▶ _Goal_
Will you output all of the data below exactly, omitting the images?

▶ _Stored data_
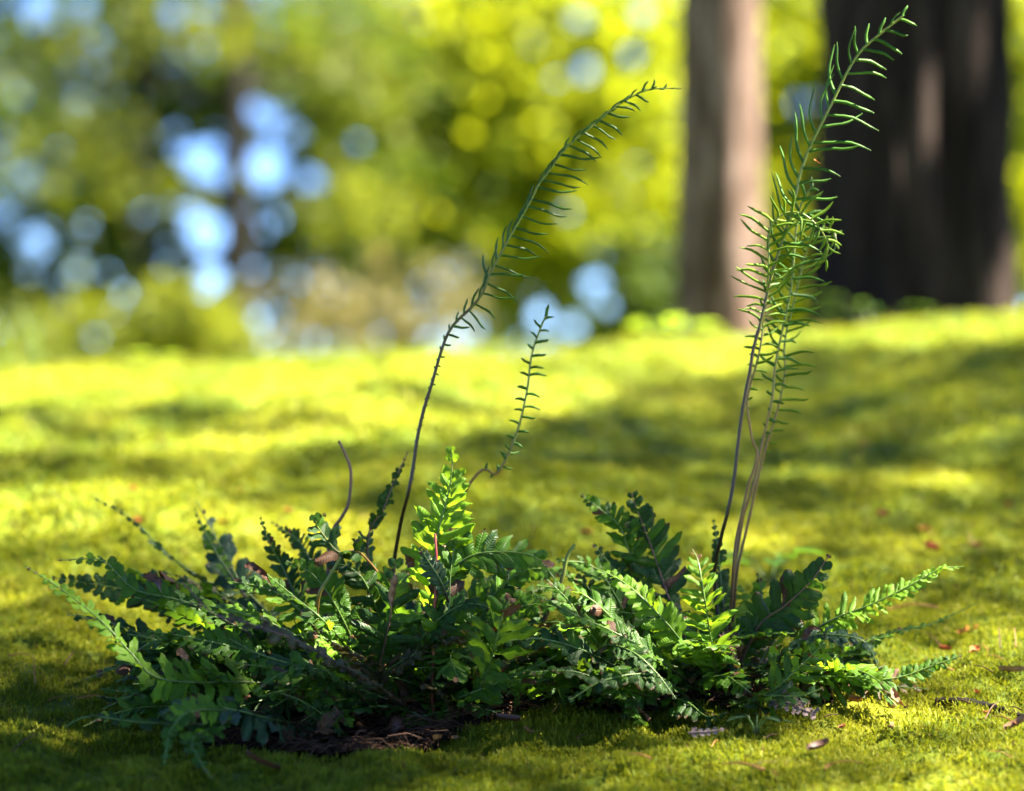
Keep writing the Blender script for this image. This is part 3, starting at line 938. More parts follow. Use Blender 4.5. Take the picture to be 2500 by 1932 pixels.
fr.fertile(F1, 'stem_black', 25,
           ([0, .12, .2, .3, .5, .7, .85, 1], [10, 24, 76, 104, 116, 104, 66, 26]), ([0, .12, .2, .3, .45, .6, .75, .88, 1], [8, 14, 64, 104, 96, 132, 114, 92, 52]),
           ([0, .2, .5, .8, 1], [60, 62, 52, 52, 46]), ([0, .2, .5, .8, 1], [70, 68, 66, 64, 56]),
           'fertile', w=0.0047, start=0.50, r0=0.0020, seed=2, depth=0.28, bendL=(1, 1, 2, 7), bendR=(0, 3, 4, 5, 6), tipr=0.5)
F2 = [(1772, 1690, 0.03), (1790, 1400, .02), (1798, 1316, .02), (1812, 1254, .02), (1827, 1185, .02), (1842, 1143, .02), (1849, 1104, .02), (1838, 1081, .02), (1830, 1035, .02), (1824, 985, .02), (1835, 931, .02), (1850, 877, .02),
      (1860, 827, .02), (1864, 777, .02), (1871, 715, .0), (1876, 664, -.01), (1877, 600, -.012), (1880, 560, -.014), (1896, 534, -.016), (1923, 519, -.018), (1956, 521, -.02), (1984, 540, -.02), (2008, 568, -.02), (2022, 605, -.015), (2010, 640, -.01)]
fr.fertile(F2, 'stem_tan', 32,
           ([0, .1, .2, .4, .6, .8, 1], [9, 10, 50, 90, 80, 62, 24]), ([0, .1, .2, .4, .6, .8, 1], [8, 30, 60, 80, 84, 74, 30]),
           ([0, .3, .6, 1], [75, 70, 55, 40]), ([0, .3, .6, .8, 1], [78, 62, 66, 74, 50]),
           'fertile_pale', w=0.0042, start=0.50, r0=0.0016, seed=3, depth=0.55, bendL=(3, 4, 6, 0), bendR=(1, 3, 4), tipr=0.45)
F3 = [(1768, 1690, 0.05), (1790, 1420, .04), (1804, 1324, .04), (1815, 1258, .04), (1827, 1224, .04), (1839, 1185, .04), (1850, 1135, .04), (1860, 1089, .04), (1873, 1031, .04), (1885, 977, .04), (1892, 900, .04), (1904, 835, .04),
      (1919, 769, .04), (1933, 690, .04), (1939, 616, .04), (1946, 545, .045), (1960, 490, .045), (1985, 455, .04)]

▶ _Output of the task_
Keep writing the Blender script for this image. This is part 3, starting at line 938. More parts follow. Use Blender 4.5. Take the picture to be 2500 by 1932 pixels.
fr.fertile(F1, 'stem_black', 25,
           ([0, .12, .2, .3, .5, .7, .85, 1], [10, 24, 76, 104, 116, 104, 66, 26]), ([0, .12, .2, .3, .45, .6, .75, .88, 1], [8, 14, 64, 104, 96, 132, 114, 92, 52]),
           ([0, .2, .5, .8, 1], [60, 62, 52, 52, 46]), ([0, .2, .5, .8, 1], [70, 68, 66, 64, 56]),
           'fertile', w=0.0047, start=0.50, r0=0.0020, seed=2, depth=0.28, bendL=(1, 1, 2, 7), bendR=(0, 3, 4, 5, 6), tipr=0.5)
F2 = [(1772, 1690, 0.03), (1790, 1400, .02), (1798, 1316, .02), (1812, 1254, .02), (1827, 1185, .02), (1842, 1143, .02), (1849, 1104, .02), (1838, 1081, .02), (1830, 1035, .02), (1824, 985, .02), (1835, 931, .02), (1850, 877, .02),
      (1860, 827, .02), (1864, 777, .02), (1871, 715, .0), (1876, 664, -.01), (1877, 600, -.012), (1880, 560, -.014), (1896, 534, -.016), (1923, 519, -.018), (1956, 521, -.02), (1984, 540, -.02), (2008, 568, -.02), (2022, 605, -.015), (2010, 640, -.01)]
fr.fertile(F2, 'stem_tan', 32,
           ([0, .1, .2, .4, .6, .8, 1], [9, 10, 50, 90, 80, 62, 24]), ([0, .1, .2, .4, .6, .8, 1], [8, 30, 60, 80, 84, 74, 30]),
           ([0, .3, .6, 1], [75, 70, 55, 40]), ([0, .3, .6, .8, 1], [78, 62, 66, 74, 50]),
           'fertile_pale', w=0.0042, start=0.50, r0=0.0016, seed=3, depth=0.55, bendL=(3, 4, 6, 0), bendR=(1, 3, 4), tipr=0.45)
F3 = [(1768, 1690, 0.05), (1790, 1420, .04), (1804, 1324, .04), (1815, 1258, .04), (1827, 1224, .04), (1839, 1185, .04), (1850, 1135, .04), (1860, 1089, .04), (1873, 1031, .04), (1885, 977, .04), (1892, 900, .04), (1904, 835, .04),
      (1919, 769, .04), (1933, 690, .04), (1939, 616, .04), (1946, 545, .045), (1960, 490, .045), (1985, 455, .04)]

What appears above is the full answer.